The Uncanny
We live in an increasingly image-saturated world dominated by photographs and other illustrative depictions that celebrate marketable notions of beauty, traditional hallmarks of a successful life, and contemporary notions of "the picturesque." I find myself drawn to imagery that challenges hegemonic notions of beauty and attendant sociological and socioeconomic notions of what has inherent value. In his 1906 essay "On the Psychology of the Uncanny,” German Psychiatrist Ernst Jentsch wrote of both the familiar and the uncanny, or in his language, the "unheimlich." He wrote, "It is an old experience that the traditional, the usual and the hereditary is dear and familiar to most people, and that they incorporate the new and the unusual with mistrust, unease and even hostility." I have found that this sense of hostility, rather than a straightforward violent or abhorrent response, often manifests itself in one of the oldest anthropological reactions to the unfamiliar: laughter (the bearing of teeth,) unease, and feelings of awkwardness.
As I look for my own version of Henri Cartier-Bresson's "Decisive Moment," I often find myself drawn to the unfamiliar, the socially and socio-economically provocative, and the aesthetically unwieldy.
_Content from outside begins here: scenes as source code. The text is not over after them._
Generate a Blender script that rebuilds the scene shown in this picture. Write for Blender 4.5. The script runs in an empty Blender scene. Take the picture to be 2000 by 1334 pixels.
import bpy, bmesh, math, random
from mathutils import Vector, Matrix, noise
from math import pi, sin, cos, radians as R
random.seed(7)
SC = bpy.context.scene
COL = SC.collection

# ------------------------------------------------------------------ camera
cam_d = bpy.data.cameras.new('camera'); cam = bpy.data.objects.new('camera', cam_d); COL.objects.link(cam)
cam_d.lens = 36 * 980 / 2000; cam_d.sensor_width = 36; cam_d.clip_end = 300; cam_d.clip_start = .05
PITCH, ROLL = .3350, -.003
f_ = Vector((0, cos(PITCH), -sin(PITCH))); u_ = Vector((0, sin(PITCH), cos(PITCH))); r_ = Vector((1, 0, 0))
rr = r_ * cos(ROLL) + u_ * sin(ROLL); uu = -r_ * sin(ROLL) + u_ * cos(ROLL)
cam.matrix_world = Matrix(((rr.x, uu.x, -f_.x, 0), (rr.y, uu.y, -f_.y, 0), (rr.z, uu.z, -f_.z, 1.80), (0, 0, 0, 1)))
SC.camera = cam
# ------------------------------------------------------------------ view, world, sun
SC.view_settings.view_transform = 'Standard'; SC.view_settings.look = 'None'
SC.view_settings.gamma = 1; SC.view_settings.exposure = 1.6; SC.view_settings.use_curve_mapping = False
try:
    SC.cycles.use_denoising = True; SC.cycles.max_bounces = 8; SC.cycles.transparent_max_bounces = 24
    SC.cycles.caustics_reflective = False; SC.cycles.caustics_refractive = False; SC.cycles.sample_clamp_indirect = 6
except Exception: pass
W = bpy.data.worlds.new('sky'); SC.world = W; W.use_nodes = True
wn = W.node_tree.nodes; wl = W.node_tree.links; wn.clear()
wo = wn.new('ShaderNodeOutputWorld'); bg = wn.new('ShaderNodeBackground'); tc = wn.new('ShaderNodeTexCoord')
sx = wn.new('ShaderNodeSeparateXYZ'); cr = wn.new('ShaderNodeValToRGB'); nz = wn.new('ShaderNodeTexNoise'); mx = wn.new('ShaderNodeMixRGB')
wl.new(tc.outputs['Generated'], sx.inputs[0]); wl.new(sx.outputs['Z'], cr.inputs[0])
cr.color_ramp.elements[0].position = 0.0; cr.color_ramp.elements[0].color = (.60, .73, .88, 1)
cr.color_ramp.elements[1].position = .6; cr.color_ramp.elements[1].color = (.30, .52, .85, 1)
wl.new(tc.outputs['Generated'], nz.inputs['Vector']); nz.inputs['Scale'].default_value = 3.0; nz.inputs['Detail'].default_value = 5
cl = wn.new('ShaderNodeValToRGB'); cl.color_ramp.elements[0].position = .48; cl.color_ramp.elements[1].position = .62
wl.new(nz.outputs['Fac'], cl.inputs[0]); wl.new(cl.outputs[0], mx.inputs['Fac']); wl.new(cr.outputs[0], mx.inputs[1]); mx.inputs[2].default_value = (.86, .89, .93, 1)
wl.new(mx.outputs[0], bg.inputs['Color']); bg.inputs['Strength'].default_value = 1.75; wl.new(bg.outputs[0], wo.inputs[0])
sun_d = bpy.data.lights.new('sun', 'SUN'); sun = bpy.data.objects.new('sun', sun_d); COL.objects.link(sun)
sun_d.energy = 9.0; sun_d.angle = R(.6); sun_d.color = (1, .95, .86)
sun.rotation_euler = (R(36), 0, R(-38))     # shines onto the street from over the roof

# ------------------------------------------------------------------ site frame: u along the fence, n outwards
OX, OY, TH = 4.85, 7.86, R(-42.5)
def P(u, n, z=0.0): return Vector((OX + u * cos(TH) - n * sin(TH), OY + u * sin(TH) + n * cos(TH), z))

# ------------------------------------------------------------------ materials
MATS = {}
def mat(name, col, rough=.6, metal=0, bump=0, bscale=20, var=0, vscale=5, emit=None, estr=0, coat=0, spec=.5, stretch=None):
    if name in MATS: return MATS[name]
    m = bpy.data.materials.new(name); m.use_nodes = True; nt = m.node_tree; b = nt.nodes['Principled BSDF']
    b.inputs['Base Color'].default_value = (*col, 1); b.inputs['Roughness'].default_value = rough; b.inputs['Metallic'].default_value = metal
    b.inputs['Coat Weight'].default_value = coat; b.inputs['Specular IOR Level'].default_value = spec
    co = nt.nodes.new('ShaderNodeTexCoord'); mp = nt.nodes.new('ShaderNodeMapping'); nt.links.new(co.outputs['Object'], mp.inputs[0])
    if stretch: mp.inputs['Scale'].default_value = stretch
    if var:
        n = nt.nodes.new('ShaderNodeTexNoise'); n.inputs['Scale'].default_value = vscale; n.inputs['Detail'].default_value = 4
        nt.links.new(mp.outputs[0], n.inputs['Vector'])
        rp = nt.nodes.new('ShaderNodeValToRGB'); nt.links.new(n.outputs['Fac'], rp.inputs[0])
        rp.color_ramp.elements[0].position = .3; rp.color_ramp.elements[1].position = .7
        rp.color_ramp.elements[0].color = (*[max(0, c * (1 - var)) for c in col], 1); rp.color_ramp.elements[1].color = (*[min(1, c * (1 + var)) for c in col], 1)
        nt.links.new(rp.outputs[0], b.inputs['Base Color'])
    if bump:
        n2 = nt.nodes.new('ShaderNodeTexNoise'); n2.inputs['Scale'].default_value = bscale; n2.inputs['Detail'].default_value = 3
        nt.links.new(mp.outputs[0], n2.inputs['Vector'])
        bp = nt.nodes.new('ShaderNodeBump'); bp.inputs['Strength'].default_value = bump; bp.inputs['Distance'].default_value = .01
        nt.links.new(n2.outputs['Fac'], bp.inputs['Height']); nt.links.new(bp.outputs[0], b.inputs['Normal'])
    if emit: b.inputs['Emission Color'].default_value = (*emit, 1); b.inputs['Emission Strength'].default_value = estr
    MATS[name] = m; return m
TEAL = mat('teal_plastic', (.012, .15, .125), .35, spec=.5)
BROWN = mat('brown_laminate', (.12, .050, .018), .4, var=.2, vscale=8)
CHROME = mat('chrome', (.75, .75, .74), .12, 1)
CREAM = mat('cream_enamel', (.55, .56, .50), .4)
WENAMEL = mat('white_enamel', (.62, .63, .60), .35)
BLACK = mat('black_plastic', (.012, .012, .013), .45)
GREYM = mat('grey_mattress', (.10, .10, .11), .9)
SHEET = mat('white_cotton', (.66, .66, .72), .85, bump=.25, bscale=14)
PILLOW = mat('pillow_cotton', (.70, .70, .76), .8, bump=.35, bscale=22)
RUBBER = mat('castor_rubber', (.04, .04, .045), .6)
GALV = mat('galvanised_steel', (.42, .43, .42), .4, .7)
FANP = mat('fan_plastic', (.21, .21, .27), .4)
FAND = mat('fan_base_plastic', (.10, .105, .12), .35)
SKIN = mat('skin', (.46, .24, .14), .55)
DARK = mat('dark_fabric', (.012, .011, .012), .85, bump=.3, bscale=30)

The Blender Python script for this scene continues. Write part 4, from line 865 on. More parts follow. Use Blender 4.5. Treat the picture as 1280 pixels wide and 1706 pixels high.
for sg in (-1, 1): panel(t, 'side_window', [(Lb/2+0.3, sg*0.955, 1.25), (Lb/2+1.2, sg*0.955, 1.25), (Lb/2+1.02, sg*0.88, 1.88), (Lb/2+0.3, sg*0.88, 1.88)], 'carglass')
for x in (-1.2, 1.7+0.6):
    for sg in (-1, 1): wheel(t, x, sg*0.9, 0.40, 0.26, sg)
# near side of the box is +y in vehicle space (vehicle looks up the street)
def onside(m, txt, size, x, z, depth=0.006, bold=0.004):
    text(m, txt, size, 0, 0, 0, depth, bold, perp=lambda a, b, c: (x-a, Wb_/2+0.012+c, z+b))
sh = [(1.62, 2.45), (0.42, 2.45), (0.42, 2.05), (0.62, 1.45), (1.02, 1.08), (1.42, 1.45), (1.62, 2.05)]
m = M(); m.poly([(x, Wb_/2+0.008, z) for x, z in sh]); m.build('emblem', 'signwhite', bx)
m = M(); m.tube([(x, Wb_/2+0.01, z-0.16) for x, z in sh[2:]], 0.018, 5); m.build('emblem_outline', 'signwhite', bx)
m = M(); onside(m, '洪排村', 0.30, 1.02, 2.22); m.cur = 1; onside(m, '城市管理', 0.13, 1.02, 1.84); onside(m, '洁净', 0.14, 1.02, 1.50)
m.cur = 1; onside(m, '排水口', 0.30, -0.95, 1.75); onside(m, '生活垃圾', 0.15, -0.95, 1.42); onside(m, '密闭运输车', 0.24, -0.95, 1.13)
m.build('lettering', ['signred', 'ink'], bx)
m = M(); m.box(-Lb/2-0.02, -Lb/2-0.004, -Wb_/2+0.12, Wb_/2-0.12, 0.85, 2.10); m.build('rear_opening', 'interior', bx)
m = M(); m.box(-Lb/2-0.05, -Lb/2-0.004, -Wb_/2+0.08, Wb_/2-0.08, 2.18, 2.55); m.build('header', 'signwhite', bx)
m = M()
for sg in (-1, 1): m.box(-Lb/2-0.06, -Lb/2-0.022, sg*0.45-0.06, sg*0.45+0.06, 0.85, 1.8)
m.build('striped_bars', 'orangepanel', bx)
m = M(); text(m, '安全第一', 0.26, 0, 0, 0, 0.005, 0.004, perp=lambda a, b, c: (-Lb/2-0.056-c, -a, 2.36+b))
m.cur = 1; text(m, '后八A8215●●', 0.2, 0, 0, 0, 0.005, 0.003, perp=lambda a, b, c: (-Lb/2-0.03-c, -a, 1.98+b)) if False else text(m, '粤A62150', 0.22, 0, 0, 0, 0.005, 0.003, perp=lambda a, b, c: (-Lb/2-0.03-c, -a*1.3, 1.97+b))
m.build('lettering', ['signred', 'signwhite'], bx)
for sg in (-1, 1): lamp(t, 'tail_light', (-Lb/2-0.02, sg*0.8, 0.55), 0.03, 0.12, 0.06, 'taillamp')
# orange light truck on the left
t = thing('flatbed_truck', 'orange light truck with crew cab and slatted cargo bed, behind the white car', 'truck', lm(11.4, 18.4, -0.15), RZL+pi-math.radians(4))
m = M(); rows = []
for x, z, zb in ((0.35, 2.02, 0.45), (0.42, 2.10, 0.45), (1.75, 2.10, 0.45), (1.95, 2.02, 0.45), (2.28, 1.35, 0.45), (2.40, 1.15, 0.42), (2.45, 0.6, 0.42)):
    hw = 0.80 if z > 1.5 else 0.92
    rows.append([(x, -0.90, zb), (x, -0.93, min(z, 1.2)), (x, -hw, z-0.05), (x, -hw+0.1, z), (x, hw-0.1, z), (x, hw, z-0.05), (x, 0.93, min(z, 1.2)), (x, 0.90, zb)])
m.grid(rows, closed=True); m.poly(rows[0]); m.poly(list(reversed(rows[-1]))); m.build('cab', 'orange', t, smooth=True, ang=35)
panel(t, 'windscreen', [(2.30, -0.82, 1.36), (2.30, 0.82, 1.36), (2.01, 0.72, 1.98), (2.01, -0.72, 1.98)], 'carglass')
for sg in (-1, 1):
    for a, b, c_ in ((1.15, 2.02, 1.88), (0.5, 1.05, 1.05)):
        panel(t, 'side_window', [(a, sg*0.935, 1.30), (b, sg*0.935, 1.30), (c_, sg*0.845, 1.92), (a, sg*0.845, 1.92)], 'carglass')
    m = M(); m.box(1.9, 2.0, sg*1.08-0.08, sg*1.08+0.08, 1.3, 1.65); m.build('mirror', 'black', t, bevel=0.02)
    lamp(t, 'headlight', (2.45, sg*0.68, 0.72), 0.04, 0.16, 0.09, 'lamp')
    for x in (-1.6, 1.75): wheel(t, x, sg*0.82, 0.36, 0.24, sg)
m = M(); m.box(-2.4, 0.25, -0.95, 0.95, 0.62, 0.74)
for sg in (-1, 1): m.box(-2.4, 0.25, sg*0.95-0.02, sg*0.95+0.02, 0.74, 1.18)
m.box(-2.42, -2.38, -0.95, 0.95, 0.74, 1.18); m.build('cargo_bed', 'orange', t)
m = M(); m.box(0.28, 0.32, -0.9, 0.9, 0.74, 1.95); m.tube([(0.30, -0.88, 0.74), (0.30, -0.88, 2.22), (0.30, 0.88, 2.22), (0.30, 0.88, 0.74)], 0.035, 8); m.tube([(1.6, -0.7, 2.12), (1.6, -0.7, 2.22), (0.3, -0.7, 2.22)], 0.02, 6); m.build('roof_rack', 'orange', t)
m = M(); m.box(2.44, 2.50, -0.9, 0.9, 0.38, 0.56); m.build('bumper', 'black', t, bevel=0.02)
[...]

In this small collection of photographs, I have tried to capture a similar sense of the uncanny that is present the work of Martin Parr, Todd Hido, Gregory Crewdson, Philip-Lorca diCorcia, the untraditional and disenfranchised subject matter of Diane Arbus, the hyperreal but unsettling sculpture of Duane Hanson, and the images of wax figurines in Hiroshi Sugimoto's "Portraits," a substantial departure from his traditionally modernist work focused on natural phenomena.
Ultimately, images of the uncanny subvert our notions of what is expected, normal, aesthetically pleasing, healthy, socially acceptable, and what holds inherent value. In this way, they expand on notions of what it means to be human in the world and of the myriad ways that we can inhabit it.